Friday 15 October 2021

Books, memory and the Holocaust

Last Friday I visited the Montreal Holocaust Museum along with my partner-in-life M, and our neighbour J. I've wanted to go for years, since the boys went with their school, and we eventually committed to a date over back-garden drinks with J and her husband. They're a jewish couple, something which is incidental to our usual conversations, but it came up this time after they recounted receiving anti-semitic insults from Trump supporters at their holiday apartment in Florida. They've decided to sell it.

Of course the museum is a terribly moving experience, but it's also a brilliantly educational one. What are the first warning signs of an impending genocide? The museum tells of several, and the one that struck me most were the huge book burnings in Germany in the early 30's. We saw a video of smiling people running to toss piles of books into the towering flames, watching on by celebrating crowds. Books in Hebrew. Books written by jews like Proust and Einstein. Books written by 'degenerates' like Hemmingway. Hatred with smiles, a communal experience in front of a roaring fire, a loosening of repressions, an opening of terrible possibilities. 

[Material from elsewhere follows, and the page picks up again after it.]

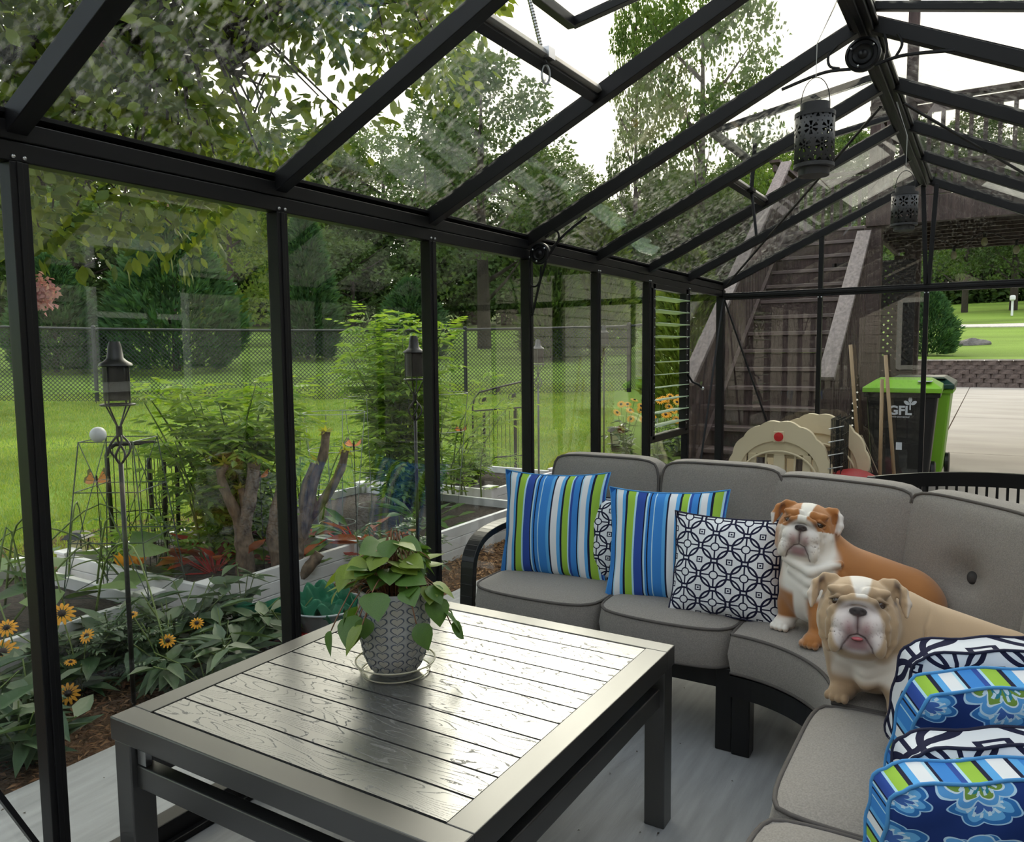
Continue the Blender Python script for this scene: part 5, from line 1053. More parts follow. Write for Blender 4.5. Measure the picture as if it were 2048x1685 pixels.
# small black trash pail with label seen under the poles
# black slatted garden bench behind the corner of the sofa
bn = thing('garden_bench', 'black slatted bench back with arched top rail behind the sofa', 'bench', (0.11, 4.12, 0.03)); 
xs = np.linspace(-0.58, 0.58, 25); zt = lambda x: 0.70 + 0.055 * (1 - (x / 0.58) ** 2) 
mb = MB()
for a, b in zip(xs[:-1], xs[1:]): mb.prism([(a, zt(a) - 0.065), (b, zt(b) - 0.065), (b, zt(b)), (a, zt(a))], (0, -0.012, 0), (1, 0, 0), (0, 0, 1), (0, 0.024, 0))
bm2 = mb.build('top_rail', 'sofa_metal', bn)
MB().bx(-0.56, 0.56, -0.01, 0.01, 0.595, 0.612).build('middle_rail', 'sofa_metal', bn); MB().bx(-0.56, 0.56, -0.01, 0.01, 0.42, 0.445).build('lower_rail', 'sofa_metal', bn)
for i in range(28): x = -0.54 + 0.04 * i; MB().bx(x - 0.0055, x + 0.0055, -0.006, 0.006, 0.43, zt(x) - 0.05).build('back_slat', 'sofa_metal', bn)
for s in (-1, 1):
    MB().bx(s * 0.58 - 0.02, s * 0.58 + 0.02, -0.02, 0.02, 0, 0.70).build('rear_leg', 'sofa_metal', bn, bevel=0.004); MB().bx(s * 0.58 - 0.02, s * 0.58 + 0.02, 0.42, 0.46, 0, 0.62).build('front_leg', 'sofa_metal', bn, bevel=0.004); MB().bx(s * 0.58 - 0.025, s * 0.58 + 0.025, -0.02, 0.48, 0.60, 0.625).build('armrest', 'sofa_metal', bn, bevel=0.004)
for i in range(7): MB().bx(-0.57, 0.57, 0.02 + i * 0.065, 0.07 + i * 0.065, 0.40, 0.42).build('seat_slat', 'sofa_metal', bn)
# ================================================================== deck and stairs
mat('deck_wood', (0.062, 0.040, 0.036), rough=0.7, spec=0.3, noise=(3, 0.35, 7, (12, 12, 1.2)), bump=(24, 0.4, 0.006, (8, 8, 1)))
mat('deck_grey', (0.20, 0.165, 0.155), rough=0.7, spec=0.35, noise=(3, 0.3, 7, (14, 1.2, 14)), bump=(24, 0.5, 0.006, (10, 1, 10)))
mat('tread_wood', (0.11, 0.075, 0.07), rough=0.42, spec=0.6, noise=(3, 0.3, 6, (1.2, 14, 14)))
ST = thing('deck_stairs', 'dark brown wooden stairs climbing to the raised deck', 'stairs', (-1.795, 7.35, 0)); hw = 0.53
for k in range(-1, 14):
    y = 0.26 * k; z = 0.405 + 0.19 * k
    MB().bx(-hw, hw, y - 0.02, y + 0.27, z - 0.04, z).build('tread', 'tread_wood', ST, bevel=0.004)
    MB().bx(-hw, hw, y + 0.0, y + 0.025, z - 0.19, z - 0.041).build('riser', 'deck_wood', ST)
for s in (-1, 1):
    ys = [-0.62, 3.66]; f = lambda y: 0.405 + 0.19 * y / 0.26
    MB().prism([(-0.58, 0.0), (-0.30, 0.0), (3.66, f(3.66) - 0.36), (3.66, f(3.66) + 0.02), (-0.30, f(-0.30) + 0.02), (-0.58, f(-0.58) + 0.03)], (s * (hw + 0.025) - 0.02, 0, 0), (0, 1, 0), (0, 0, 1), (0.04, 0, 0)).build('stringer', 'deck_wood', ST)
    for k in range(-1, 14): MB().prism([(0, 0), (0.22, 0), (0.0, -0.16)], (s * (hw + 0.047) - 0.004, 0.26 * k + 0.02, 0.405 + 0.19 * k - 0.02), (0, 1, 0), (0, 0, 1), (0.008, 0, 0)).build('sunlit_notch', 'deck_grey', ST)  # pale triangles imitate sunlight on the notched stringer edge and tread ends
def hand(s, y0, y1, z0, z1, xo):
    x = s * xo; MB().bar((x, y0 - 0.08, z0 - 0.06), (x, y1, z1), 0.135, 0.04, up=(0, -0.55, 0.83)).build('handrail_cap', 'deck_grey', ST, bevel=0.004)
    MB().bar((x, y0, z0 - 0.09), (x, y1, z1 - 0.09), 0.04, 0.10, up=(0, -0.55, 0.83)).build('handrail_board', 'deck_wood', ST)
    n = int((y1 - y0) / 0.115)
    for i in range(1, n):
        y = y0 + (y1 - y0) * i / n; zt_ = z0 - 0.1 + (z1 - z0) * i / n; MB().bx(x - 0.018 + s * 0.03, x + 0.018 + s * 0.03, y - 0.018, y + 0.018, 0.405 + 0.19 * y / 0.26 - 0.16, zt_).build('baluster', 'deck_wood', ST)
    MB().bx(x - 0.045, x + 0.045, y0 - 0.045, y0 + 0.045, 0, z0 - 0.04).build('newel_post', 'deck_wood', ST, bevel=0.004)
hand(-1, -0.34, 3.45, 1.10, 3.78, hw + 0.04); hand(1, -0.34, 1.62, 1.16, 2.56, hw + 0.10)
DK = thing('raised_deck', 'dark brown raised deck with baluster railing above the bins', 'deck', (0, 9.0, 0)); DZ = 2.87
for i in range(22): MB().bx(-1.15, 3.4, 0.145 * i, 0.145 * i + 0.138, DZ - 0.03, DZ).build('deck_board', 'deck_wood', DK)
for i in range(10): MB().bx(-2.6, -1.16, 1.75 + 0.145 * i, 1.75 + 0.145 * i + 0.138, DZ - 0.03, DZ).build('deck_board', 'deck_wood', DK)
MB().bx(-1.15, 3.4, -0.045, 0.0, DZ - 0.26, DZ).build('fascia_board', 'deck_wood', DK, bevel=0.004)
MB().bx(-1.16, -1.12, 0, 3.2, DZ - 0.26, DZ - 0.03).build('side_joist', 'deck_wood', DK)
for i in range(9): MB().bx(-1.12, 3.4, 0.3 + 0.33 * i, 0.34 + 0.33 * i, DZ - 0.22, DZ - 0.03).build('joist', 'deck_wood', DK)
for x, y in ((-1.09, 0.08), (-0.83, 1.6), (2.6, 0.08), (3.3, 0.08), (-2.5, 3.1), (2.6, 3.1), (-1.09, 3.1)):
    MB().bx(x - 0.085, x + 0.085, y - 0.085, y + 0.085, 0, DZ - 0.26).build('support_post', 'deck_wood', DK, bevel=0.006)
def railing(a, b, z0, z1):
    a, b = V(*a), V(*b); L = np.linalg.norm(b - a); n = int(L / 0.12)
    MB().bar((*a, z1), (*b, z1), 0.13, 0.035).build('top_rail', 'deck_wood', DK); MB().bar((*a, z1 - 0.09), (*b, z1 - 0.09), 0.035, 0.085).build('upper_rail', 'deck_wood', DK); MB().bar((*a, z0 + 0.06), (*b, z0 + 0.06), 0.035, 0.085).build('bottom_rail', 'deck_wood', DK)
    for i in range(1, n):
        p = a + (b - a) * i / n; MB().bx(p[0] - 0.019, p[0] + 0.019, p[1] - 0.019, p[1] + 0.019, z0 + 0.02, z1 - 0.05).build('baluster', 'deck_wood', DK)
railing((-1.09, 0.03), (3.4, 0.03), DZ, DZ + 0.95); railing((-2.5, 3.15), (2.6, 3.15), DZ, DZ + 0.95); railing((-1.09, 0.03), (-1.09, 1.7), DZ, DZ + 0.95); railing((-2.52, 1.8), (-2.52, 3.15), DZ, DZ + 0.95)
for x, y, zt_ in ((-1.09, 0.03, 4.0), (-0.77, 0.03, 5.2), (2.6, 0.03, 5.2), (-1.30, 1.9, 4.05), (-2.52, 3.15, 3.95)): MB().bx(x - 0.05, x + 0.05, y - 0.05, y + 0.05, DZ, zt_).build('railing_post', 'deck_wood', DK, bevel=0.004)
# lattice screen under the deck
LT = thing('lattice_screen', 'dark diagonal lattice screen beneath the deck behind the bins', 'lattice', (-1.20, 10.05, 0)); mat('lattice_dark', (0.02, 0.015, 0.014), rough=0.8)
MB().bx(-0.42, 0.42, -0.02, 0.02, 2.30, 2.36).build('top_rail', 'lattice_dark', LT); MB().bx(-0.42, 0.42, -0.02, 0.02, 0.12, 0.18).build('bottom_rail', 'lattice_dark', LT); MB().bx(-0.42, 0.42, -0.02, 0.02, 1.1, 1.2).build('middle_rail', 'lattice_dark', LT)
for s in (-1, 1): MB().bx(s * 0.42 - 0.025, s * 0.42 + 0.025, -0.02, 0.02, 0.0, 2.36).build('side_rail', 'lattice_dark', LT)
for sg in (-1, 1):
    for i in range(-9, 27):
        c = i * 0.088; a = max(0.0, -c); pts = []
        z0, z1 = 0.15 + c, 0.15 + c + 0.84
        xa, za, xb, zb = -0.42, z0, 0.42, z1
        if zb < 0.16 or za > 2.33: continue
        if za < 0.15: xa += 0.15 - za; za = 0.15
        if zb > 2.34: xb -= zb - 2.34; zb = 2.34
        MB().bar((sg * xa, sg * 0.006, za), (sg * xb, sg * 0.006, zb), 0.042, 0.01, up=(0, 1, 0)).build('lattice_strip', 'lattice_dark', LT)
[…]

It seems to me that writers have a special responsibility to memory. What else is writing other than the ultimate act of remembering? And books have a special symbolism, representing memory and culture, a voice kept alive long after death. 

It's easy to be critical of the modern state of Israel. There's a many good things about it, but its treatment of the Palestinians is so obviously wrong. Criticism of that is just. And needed.

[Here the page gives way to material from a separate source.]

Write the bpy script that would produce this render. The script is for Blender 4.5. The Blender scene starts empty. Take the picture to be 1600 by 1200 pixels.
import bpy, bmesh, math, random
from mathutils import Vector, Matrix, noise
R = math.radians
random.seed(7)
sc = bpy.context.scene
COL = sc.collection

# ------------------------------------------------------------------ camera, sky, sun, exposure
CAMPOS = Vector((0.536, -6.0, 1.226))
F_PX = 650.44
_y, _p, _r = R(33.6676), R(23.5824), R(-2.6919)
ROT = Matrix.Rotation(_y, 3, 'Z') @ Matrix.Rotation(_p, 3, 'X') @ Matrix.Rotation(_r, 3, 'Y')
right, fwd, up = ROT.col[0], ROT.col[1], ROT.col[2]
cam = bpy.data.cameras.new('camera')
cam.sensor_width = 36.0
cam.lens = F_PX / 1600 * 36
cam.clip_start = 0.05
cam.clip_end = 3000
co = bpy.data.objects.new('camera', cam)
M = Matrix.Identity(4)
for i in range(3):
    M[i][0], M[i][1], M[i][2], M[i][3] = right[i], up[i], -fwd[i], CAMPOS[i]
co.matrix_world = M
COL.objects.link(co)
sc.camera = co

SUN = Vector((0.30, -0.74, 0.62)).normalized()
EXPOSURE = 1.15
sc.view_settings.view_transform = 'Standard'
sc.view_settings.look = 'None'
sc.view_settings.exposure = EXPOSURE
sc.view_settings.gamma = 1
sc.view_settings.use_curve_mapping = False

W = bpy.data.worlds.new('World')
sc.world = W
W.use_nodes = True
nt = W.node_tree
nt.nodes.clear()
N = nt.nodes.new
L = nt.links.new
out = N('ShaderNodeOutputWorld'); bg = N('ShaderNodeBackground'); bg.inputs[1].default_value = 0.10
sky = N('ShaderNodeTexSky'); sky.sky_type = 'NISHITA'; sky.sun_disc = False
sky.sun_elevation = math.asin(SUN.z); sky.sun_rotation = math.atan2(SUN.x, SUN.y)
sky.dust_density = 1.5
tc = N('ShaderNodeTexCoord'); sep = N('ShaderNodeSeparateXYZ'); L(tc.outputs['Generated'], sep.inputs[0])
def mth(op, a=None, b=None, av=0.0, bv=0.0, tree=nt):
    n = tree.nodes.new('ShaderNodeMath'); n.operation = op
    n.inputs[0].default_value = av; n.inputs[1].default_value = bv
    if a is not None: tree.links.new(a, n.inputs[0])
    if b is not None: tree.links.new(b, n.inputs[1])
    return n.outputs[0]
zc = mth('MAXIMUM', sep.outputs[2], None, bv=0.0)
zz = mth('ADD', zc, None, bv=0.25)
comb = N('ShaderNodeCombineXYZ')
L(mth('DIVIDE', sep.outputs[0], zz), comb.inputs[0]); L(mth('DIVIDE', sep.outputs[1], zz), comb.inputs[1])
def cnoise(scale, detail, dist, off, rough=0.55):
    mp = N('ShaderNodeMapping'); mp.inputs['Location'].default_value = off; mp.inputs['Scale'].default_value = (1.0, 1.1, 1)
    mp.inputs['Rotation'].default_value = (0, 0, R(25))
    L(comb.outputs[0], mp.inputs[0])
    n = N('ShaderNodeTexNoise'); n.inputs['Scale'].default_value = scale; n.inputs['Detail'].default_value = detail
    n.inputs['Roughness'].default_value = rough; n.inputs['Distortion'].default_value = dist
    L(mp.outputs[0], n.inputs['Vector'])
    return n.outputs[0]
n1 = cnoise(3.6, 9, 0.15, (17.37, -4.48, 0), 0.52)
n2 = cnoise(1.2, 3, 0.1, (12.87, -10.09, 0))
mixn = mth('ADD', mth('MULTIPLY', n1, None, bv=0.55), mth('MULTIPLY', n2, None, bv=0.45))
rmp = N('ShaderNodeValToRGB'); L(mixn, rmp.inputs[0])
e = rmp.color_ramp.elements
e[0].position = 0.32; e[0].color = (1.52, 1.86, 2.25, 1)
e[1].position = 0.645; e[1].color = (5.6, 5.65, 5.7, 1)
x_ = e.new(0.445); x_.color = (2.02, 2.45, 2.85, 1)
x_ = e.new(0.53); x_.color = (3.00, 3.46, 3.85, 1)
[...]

Sally Rooney is a fine writer. She clearly loves books and, well-educated in modern Ireland, she undoubtedly knows the history of the 20th century. She has refused to have her latest book published in Hebrew because the publisher operates in Israel, her way of expressing solidarity with the Palestinians. Frankly, the symbolism of that decision is horrific. And liable to be jumped upon by some of the most unsavoury elements in Irish society, anti-semites who lurk in the so-called republican movement. 

So although I don't always agree with Anne Harris, I'm in complete agreement with her article in today's Irish Times. The rabid reaction of some of the people commentating on it shows why.